Maria Mies revendique un écoféminisme issu non pas d’un primat de la théorie, mais « comme une pratique ». Cette pratique commence dès le début de sa vie, où elle expérimente l’autonomie : huitième d’une fratrie de douze, elle grandit en contribuant au travail des champs dans un village de Rhénanie fondé sur le partage des tâches au sein de la commune. De cette origine, elle se souviendra que « la nourriture ne vient pas du supermarché mais du sol ». Maria Mies deviendra institutrice, et c’est en Inde dans les années 1960, où elle enseigne dans un Institut Goethe, qu’elle découvre sa vocation de sociologue féministe.

Désormais, elle cheminera sur deux jambes : un itinéraire intellectuel qui passera par la rencontre décisive avec Claudia von Werlhof et Veronika Bennholdt en 1976 conduisant à l’élaboration d’un écoféminisme de la subsistance, et des engagements militants antimilitaristes, anticapitalistes et techno­critiques. Ce parcours original conduit Maria Mies à formuler une perspective de subsistance qui n’est pas seulement théorique ou politique, mais entend transformer les rapports humains : cette « nouvelle économie morale » fondée sur la paysannerie et son principe de « vivre et laisser vivre » met au cœur les biens communs et l’entraide communautaire.

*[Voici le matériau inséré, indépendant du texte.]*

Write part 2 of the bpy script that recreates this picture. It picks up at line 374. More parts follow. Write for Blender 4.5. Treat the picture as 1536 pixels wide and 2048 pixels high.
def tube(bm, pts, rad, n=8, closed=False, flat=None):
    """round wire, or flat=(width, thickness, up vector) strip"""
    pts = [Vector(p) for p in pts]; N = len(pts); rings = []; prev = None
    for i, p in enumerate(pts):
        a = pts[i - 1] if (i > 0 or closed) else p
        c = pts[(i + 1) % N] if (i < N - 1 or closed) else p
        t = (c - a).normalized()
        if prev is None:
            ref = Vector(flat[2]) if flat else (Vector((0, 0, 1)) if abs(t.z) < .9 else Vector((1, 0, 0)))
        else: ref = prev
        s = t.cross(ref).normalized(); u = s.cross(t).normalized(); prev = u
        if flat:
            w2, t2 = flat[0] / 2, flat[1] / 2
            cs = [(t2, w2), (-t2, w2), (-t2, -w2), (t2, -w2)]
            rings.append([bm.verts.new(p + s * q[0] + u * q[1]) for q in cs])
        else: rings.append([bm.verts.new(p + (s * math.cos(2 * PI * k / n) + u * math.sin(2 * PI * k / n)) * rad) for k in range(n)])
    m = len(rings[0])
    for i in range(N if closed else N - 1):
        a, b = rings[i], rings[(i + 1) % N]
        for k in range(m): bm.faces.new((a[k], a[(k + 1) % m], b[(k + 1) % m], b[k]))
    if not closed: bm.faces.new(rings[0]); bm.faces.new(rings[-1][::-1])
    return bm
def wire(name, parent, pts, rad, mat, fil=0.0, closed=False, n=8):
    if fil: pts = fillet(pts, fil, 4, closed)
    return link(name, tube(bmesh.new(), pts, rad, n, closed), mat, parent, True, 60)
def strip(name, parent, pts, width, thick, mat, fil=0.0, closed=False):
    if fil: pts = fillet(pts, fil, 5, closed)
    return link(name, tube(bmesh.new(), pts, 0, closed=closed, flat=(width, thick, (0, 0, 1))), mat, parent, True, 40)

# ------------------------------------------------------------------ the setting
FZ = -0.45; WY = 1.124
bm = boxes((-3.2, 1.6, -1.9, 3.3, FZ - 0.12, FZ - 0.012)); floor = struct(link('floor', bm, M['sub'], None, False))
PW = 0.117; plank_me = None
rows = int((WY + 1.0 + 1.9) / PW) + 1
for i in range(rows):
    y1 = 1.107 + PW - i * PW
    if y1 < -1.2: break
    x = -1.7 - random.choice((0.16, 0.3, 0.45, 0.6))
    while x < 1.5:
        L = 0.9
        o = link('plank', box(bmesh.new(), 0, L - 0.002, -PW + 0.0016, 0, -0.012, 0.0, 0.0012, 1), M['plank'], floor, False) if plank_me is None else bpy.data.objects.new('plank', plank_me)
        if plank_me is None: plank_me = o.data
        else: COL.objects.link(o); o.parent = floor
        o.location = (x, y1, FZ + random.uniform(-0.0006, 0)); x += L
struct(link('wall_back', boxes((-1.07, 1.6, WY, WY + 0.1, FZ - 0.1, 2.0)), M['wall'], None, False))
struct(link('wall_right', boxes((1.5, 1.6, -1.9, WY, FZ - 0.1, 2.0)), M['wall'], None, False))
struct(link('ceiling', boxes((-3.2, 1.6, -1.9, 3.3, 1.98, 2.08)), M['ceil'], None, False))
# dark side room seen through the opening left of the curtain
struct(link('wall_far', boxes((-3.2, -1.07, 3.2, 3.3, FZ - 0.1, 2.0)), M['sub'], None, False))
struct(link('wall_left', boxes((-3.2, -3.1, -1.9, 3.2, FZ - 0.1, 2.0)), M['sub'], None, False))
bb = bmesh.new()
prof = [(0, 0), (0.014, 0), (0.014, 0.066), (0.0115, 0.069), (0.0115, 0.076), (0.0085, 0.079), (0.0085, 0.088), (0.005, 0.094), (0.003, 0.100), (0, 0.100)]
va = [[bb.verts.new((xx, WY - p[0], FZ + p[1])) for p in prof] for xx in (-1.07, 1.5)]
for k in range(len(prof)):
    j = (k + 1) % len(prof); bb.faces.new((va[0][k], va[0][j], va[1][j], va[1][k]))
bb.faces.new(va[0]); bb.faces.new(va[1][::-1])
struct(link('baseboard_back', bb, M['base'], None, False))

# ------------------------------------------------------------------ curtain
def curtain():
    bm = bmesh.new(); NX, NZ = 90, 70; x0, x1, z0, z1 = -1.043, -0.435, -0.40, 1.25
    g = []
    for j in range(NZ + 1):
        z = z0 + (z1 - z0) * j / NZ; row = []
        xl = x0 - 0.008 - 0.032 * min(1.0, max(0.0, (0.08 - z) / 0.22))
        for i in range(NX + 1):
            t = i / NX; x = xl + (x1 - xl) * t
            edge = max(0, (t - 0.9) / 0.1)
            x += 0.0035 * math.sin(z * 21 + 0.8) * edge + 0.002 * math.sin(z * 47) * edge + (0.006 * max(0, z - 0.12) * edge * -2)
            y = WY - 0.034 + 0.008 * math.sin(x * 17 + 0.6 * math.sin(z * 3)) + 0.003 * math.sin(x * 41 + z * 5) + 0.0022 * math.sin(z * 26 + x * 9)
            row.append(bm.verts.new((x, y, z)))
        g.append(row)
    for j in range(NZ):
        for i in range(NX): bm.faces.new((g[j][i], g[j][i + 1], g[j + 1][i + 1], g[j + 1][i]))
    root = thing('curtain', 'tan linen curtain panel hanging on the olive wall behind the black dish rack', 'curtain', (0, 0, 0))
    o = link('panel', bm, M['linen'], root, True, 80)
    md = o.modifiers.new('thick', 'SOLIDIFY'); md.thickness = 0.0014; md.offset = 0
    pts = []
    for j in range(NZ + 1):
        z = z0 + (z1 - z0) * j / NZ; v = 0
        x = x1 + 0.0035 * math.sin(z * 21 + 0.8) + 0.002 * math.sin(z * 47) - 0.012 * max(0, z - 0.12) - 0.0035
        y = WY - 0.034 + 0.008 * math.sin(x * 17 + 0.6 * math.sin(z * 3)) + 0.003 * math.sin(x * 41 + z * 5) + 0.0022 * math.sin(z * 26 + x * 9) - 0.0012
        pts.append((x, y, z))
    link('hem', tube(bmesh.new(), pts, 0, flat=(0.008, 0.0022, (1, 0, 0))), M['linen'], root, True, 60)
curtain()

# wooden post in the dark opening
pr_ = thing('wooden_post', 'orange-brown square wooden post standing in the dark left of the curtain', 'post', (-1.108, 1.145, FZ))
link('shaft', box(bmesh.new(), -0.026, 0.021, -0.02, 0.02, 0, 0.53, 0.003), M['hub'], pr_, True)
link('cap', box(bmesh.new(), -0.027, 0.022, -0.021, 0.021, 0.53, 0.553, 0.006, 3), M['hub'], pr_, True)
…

Exposé dans La Subsistance, ce « nouveau paradigme » imagine un renversement total de l’iceberg capitaliste. Le travail non rémunéré serait ainsi assuré par les hommes ; la technologie devrait être réappropriée comme un « outil pour améliorer la vie », ce qui implique de la concevoir « de telle sorte que ses effets soient réparables et réparés » ; la pro­duc­tion viserait d’abord la subsistance et non la fabrication de marchandises ; l’économie serait « régionale et décentralisée » et considérerait « la vie comme son centre ».

Mais ces bouleversements, s’ils visent une transformation intégrale, n’appellent pas un grand soir révolutionnaire. La subsistance est une « perspective » qui doit d’abord s’incarner là où elle s’applique. « La politique de la subsistance n’est pas un modèle, mais un processus. C’est pour cette raison que nous ne sommes pas en mesure de donner des directives détaillées sur la façon de la mettre en pratique », écrivent Maria Mies et Veronika Bennholdt. Autrement dit : « Le chemin en est la fin ! » Et l’aube possible d’un nouveau matin.